What can you do to tackle that culture? One thing you might try to do
is to develop initiatives that are new and as yet untested. I raised
two possible approaches in my talk last week. One of these was to
develop a pilot drug-testing scheme in a small number of Scottish
schools and the other was to develop a pilot programme for using
recovered drug addicts in school-based drug education. These were not
proposals to develop a national programme for drug testing Scottish
schoolchildren or a national programme of recovered-addict education.
They were suggestions for piloting and evaluating approaches to drug
prevention because of the simple fact that what we are doing now is
not working.
At the moment, the largely US evidence for or against drug testing is
ambiguous. There are some studies that show it might be effective and
others that appear to show no positive effect on the rates of teenage
drug use.
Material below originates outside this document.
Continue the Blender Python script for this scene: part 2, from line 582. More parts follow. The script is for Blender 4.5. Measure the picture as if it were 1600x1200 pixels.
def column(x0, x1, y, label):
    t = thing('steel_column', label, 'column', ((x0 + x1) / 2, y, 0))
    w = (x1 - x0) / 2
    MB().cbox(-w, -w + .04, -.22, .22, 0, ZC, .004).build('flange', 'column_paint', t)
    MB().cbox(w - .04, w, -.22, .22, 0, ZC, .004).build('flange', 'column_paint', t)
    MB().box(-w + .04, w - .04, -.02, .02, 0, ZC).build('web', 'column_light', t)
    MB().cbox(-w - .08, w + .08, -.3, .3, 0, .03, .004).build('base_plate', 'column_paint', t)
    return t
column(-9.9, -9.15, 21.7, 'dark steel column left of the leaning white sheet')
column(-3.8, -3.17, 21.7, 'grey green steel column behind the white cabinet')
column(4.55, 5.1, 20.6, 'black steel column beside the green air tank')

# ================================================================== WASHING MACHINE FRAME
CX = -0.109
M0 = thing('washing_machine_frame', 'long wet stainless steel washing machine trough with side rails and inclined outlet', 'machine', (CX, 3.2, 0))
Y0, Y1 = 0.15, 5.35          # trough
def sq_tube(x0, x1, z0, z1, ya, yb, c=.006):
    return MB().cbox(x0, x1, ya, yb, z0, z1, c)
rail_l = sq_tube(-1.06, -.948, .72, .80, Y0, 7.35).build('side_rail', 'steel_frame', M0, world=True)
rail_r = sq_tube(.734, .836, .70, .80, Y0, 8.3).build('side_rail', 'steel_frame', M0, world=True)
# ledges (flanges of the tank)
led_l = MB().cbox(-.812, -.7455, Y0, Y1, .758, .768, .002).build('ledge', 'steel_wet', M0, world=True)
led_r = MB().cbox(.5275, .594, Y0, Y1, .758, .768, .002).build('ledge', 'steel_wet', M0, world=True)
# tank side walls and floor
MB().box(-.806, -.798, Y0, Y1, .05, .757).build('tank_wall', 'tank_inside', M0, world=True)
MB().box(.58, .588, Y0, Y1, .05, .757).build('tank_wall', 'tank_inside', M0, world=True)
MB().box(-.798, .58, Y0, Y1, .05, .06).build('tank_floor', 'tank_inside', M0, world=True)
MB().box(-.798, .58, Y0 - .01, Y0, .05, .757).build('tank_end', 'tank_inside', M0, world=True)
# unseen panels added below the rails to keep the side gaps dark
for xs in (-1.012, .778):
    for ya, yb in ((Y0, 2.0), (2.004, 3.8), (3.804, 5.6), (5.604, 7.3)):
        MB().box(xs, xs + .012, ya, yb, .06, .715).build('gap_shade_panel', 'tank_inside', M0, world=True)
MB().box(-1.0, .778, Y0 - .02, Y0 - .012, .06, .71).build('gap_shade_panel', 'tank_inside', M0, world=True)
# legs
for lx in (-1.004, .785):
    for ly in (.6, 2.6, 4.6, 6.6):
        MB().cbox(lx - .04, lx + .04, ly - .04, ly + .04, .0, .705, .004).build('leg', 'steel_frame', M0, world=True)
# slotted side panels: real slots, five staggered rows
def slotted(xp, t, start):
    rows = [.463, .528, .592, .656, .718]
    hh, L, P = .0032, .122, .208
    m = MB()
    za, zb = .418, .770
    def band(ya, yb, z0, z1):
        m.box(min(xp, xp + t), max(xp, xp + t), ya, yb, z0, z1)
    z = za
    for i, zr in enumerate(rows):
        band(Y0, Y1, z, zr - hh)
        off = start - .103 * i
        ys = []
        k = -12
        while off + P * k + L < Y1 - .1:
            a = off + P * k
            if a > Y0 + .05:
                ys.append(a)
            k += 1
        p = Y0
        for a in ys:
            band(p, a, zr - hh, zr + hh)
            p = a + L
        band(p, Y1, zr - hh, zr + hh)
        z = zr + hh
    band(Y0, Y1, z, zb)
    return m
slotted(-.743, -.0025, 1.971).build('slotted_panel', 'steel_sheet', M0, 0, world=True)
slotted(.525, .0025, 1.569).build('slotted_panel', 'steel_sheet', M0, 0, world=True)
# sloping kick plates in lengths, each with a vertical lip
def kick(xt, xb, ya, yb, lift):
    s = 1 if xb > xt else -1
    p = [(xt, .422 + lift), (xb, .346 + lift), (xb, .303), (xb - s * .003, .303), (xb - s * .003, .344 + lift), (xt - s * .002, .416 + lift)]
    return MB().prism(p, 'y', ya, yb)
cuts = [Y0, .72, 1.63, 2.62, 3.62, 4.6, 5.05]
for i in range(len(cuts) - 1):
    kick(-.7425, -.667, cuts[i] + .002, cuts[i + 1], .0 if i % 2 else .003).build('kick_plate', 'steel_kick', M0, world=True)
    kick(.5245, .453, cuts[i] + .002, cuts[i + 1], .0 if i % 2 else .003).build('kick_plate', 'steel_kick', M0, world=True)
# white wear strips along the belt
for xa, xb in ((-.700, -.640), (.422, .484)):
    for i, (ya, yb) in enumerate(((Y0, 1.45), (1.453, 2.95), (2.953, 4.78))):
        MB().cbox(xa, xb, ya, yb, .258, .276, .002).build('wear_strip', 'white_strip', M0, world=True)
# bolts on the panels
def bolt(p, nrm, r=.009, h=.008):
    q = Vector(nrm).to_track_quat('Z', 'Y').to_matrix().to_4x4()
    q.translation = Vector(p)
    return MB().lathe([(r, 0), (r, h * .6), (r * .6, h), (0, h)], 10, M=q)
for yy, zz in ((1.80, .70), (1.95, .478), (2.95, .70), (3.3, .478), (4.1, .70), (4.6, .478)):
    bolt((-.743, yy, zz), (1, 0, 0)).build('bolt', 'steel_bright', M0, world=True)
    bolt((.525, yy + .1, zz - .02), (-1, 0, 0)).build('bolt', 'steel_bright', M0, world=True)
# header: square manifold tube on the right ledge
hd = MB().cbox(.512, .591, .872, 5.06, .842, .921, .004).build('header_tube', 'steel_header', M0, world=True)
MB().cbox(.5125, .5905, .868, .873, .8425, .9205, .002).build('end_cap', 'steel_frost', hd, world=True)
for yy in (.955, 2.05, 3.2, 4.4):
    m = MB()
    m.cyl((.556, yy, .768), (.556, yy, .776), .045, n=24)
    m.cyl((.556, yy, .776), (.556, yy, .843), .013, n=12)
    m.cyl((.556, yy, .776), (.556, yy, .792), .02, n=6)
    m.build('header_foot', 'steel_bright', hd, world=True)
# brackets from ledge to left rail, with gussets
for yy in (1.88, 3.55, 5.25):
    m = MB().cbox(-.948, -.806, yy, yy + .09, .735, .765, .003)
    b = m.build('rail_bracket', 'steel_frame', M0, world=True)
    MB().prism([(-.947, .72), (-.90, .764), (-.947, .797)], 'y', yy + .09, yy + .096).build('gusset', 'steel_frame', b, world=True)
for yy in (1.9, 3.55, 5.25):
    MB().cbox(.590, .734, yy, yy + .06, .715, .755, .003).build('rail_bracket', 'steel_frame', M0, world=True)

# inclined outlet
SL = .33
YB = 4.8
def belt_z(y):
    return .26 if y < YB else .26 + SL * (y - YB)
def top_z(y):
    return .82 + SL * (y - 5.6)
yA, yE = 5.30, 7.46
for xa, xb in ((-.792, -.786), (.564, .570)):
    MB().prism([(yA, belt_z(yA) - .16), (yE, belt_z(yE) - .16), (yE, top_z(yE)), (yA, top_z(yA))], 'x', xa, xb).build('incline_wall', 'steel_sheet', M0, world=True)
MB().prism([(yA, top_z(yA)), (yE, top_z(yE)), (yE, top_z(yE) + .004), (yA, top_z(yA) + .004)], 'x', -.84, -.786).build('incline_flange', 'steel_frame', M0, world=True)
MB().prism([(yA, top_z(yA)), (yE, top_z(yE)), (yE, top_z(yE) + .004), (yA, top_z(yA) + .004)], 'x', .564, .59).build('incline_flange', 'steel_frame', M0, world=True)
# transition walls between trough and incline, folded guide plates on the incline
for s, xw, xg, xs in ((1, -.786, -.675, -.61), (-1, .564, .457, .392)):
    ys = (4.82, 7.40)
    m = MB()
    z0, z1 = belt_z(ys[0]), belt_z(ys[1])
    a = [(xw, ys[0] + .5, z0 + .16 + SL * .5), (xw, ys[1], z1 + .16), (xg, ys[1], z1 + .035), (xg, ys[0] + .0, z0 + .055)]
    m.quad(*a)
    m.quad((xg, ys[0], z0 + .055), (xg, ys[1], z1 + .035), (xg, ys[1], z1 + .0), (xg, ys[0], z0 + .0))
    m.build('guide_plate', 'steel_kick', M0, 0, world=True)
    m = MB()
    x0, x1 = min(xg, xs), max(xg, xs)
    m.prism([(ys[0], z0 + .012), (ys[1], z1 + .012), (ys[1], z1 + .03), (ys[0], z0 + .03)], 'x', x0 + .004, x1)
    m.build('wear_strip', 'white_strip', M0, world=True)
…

In response to that situation you can either wait for
somebody else to carry out a better evaluation or you can go out to
get the evidence yourself as to whether drug testing works in your
schools, with your young people and your drug problem.
I think there is a strong case in Scotland for having the courage to
try these things out, to evaluate their impact and to develop a
programme of evidence, not belief-based, drug-prevention education.
Drug testing, though, raises complex ethical issues. For example,
whether young people can give their informed consent to be tested,
whether testing impinges negatively on the teacher-pupil relationship
and, perhaps most crucially, how you respond when a young person
tests positive for illegal drugs. There are difficult questions to
answer, but they are not so difficult as to rule out even trying to
see if drug testing is an effective method of drug prevention. And if
drug testing were effective would that mean we should mount a
national scheme of regular testing? The answer to that question is
no. What it would mean is that we could then begin a debate as to
whether the ends justify the means, knowing that drug testing is at
least one way of reducing teenage drug use.